Data for this task

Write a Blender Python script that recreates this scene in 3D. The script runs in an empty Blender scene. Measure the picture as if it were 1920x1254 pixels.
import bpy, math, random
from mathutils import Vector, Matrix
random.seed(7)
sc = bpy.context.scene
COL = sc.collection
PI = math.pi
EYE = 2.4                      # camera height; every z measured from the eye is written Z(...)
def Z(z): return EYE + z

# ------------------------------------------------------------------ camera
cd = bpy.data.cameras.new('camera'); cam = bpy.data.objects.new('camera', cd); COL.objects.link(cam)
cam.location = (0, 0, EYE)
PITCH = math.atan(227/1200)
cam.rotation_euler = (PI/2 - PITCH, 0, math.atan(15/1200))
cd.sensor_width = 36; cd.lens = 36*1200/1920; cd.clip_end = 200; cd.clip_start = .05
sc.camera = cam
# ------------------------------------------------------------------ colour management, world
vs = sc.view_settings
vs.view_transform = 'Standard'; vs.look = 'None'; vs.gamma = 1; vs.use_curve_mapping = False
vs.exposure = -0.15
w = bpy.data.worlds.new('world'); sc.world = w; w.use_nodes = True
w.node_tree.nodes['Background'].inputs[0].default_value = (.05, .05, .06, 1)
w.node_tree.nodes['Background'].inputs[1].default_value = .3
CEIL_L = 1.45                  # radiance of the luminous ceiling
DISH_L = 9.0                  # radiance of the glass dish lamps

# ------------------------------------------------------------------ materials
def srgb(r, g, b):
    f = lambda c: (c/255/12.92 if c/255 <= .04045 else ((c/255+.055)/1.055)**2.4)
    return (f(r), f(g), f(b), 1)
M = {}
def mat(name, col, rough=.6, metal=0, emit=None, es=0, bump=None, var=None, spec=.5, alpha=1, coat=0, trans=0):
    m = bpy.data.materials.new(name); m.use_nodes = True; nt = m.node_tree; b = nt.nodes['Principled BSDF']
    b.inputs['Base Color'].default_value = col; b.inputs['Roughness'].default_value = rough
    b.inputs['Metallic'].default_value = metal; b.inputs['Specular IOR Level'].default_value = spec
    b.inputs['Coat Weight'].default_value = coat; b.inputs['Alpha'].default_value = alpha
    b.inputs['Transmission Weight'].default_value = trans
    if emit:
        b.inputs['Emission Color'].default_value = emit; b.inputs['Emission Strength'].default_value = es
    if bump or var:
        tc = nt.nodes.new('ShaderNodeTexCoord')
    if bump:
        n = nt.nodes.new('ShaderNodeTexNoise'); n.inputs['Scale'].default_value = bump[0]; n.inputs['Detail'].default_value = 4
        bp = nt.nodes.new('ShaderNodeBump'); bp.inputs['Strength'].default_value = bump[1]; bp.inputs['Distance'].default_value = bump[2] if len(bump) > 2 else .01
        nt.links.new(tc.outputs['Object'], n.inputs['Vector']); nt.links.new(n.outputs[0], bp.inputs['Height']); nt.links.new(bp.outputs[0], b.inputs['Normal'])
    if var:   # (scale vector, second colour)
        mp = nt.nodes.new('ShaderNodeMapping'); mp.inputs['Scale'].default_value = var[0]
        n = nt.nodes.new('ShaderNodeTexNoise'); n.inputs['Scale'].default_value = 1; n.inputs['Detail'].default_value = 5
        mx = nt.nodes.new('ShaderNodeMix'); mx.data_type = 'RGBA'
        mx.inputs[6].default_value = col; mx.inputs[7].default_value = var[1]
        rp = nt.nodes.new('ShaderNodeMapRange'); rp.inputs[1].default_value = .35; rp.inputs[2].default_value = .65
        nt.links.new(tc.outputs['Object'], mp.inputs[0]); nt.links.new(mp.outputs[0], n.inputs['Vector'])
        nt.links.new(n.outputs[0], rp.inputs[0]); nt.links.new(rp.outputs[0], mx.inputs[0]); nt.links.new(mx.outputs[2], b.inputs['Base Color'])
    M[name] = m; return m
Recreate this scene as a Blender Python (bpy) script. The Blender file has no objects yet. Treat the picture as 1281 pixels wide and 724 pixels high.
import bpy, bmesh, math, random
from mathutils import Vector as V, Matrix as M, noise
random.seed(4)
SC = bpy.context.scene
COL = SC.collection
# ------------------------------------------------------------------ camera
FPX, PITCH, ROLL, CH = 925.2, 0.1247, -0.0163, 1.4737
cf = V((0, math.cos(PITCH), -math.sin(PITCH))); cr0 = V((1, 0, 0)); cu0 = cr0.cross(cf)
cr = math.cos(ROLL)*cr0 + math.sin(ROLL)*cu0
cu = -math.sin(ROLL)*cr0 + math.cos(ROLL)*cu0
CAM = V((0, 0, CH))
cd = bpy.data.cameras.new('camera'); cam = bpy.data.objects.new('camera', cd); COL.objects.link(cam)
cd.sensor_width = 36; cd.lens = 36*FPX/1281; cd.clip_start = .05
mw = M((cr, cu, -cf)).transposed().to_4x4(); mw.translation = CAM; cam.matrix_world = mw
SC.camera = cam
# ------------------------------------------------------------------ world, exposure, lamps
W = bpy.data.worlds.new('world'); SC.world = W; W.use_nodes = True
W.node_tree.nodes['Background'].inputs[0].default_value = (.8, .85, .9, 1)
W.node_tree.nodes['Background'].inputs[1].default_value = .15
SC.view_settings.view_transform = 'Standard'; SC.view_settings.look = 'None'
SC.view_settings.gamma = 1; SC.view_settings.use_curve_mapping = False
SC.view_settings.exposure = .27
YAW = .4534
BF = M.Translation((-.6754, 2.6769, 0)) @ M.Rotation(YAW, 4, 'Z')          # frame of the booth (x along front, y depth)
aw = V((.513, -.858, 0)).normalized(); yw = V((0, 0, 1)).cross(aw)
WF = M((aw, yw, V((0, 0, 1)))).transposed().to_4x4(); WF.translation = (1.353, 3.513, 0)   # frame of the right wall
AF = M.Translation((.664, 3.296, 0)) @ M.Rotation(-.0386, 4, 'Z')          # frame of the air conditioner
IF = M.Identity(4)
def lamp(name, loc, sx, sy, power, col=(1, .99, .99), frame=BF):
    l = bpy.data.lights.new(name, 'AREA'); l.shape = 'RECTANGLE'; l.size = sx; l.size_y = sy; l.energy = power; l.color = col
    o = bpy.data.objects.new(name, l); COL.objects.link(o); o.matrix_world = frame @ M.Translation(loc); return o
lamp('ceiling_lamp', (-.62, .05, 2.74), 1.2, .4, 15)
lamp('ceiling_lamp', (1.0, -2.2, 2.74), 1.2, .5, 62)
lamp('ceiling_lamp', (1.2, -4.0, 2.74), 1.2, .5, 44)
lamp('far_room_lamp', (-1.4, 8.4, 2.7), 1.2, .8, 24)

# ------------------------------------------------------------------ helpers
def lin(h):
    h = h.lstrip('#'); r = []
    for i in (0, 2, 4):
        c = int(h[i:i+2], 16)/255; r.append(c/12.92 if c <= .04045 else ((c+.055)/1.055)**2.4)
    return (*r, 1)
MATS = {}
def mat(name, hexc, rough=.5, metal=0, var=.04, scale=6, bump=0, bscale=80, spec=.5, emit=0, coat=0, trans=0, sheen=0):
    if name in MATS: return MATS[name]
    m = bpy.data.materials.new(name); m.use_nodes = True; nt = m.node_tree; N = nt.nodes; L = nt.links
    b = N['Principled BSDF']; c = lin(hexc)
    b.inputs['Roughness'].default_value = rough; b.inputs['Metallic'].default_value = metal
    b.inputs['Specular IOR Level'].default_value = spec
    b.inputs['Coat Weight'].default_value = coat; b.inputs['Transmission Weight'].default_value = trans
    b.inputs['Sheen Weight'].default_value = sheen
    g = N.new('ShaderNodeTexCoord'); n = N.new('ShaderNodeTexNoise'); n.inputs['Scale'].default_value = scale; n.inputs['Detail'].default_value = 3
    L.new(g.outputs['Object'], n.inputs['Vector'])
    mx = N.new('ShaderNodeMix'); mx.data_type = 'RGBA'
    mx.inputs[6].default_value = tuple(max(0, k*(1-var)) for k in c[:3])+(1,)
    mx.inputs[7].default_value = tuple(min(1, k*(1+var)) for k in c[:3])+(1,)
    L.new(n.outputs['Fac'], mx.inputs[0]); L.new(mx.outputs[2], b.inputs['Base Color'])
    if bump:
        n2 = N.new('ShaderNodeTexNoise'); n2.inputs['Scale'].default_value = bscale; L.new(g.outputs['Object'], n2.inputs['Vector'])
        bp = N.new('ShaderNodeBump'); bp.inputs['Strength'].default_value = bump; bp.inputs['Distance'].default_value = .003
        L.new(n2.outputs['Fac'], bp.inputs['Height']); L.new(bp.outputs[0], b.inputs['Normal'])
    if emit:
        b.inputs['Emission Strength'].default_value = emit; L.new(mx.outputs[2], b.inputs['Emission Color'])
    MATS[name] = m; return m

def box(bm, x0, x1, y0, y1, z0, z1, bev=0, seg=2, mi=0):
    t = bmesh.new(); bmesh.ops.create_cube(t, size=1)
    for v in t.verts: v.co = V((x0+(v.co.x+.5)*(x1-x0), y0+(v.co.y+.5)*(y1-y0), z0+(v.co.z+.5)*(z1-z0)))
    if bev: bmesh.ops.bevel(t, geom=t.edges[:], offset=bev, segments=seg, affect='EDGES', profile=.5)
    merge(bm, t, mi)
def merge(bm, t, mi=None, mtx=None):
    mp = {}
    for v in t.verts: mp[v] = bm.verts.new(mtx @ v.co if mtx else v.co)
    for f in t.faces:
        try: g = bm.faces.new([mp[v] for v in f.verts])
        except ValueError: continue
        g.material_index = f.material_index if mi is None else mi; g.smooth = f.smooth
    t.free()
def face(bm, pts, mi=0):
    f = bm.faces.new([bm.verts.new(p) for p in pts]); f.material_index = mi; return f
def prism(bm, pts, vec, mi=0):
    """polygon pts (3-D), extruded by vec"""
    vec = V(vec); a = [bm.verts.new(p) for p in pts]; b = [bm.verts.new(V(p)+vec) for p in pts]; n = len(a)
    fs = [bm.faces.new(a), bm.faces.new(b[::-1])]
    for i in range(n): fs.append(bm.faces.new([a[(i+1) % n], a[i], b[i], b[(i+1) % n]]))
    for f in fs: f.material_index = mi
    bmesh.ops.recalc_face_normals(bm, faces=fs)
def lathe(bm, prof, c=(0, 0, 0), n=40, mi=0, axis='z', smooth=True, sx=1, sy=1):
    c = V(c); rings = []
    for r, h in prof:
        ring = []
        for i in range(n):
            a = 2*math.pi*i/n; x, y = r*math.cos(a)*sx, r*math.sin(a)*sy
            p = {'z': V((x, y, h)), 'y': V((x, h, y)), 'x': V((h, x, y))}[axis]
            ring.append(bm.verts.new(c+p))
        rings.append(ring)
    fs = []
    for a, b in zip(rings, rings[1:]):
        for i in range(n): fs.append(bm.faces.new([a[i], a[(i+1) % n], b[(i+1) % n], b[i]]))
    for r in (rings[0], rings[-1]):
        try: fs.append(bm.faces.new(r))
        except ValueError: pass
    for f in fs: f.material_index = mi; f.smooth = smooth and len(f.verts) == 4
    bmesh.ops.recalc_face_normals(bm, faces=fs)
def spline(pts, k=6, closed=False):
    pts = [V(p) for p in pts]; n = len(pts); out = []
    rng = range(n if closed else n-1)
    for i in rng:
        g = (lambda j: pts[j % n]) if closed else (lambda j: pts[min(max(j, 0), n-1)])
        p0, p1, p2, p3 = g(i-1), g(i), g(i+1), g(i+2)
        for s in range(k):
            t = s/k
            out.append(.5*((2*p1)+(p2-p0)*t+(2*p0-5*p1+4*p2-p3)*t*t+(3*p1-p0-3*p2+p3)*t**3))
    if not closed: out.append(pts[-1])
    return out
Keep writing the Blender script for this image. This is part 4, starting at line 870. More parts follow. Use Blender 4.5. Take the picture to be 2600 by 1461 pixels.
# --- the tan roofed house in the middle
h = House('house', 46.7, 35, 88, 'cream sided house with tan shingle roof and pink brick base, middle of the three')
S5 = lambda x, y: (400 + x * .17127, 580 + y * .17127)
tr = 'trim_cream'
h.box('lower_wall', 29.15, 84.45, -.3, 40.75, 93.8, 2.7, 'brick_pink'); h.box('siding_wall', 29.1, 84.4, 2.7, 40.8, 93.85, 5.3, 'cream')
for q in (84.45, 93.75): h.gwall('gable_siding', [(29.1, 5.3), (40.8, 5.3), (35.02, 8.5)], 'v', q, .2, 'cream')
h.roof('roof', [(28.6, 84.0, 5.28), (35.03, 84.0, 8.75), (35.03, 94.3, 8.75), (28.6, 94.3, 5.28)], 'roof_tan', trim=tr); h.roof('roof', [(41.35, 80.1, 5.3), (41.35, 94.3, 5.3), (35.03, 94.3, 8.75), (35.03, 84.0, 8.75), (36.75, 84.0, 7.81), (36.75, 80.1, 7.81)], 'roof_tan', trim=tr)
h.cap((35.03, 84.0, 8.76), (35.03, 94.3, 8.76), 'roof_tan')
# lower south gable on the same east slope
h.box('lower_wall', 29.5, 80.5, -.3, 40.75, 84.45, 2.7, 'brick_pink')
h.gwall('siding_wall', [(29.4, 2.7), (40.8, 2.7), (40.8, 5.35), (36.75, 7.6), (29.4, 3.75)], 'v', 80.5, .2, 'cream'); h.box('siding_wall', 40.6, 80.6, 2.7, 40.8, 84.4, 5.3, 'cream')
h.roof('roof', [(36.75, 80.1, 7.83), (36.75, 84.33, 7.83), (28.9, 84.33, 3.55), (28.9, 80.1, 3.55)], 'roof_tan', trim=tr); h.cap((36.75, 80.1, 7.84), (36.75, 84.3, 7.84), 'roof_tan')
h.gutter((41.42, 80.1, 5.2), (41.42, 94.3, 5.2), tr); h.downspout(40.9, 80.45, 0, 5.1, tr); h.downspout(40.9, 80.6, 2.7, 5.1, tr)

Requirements
Answer only with how many lines in the records include "scene".

Complete answer
4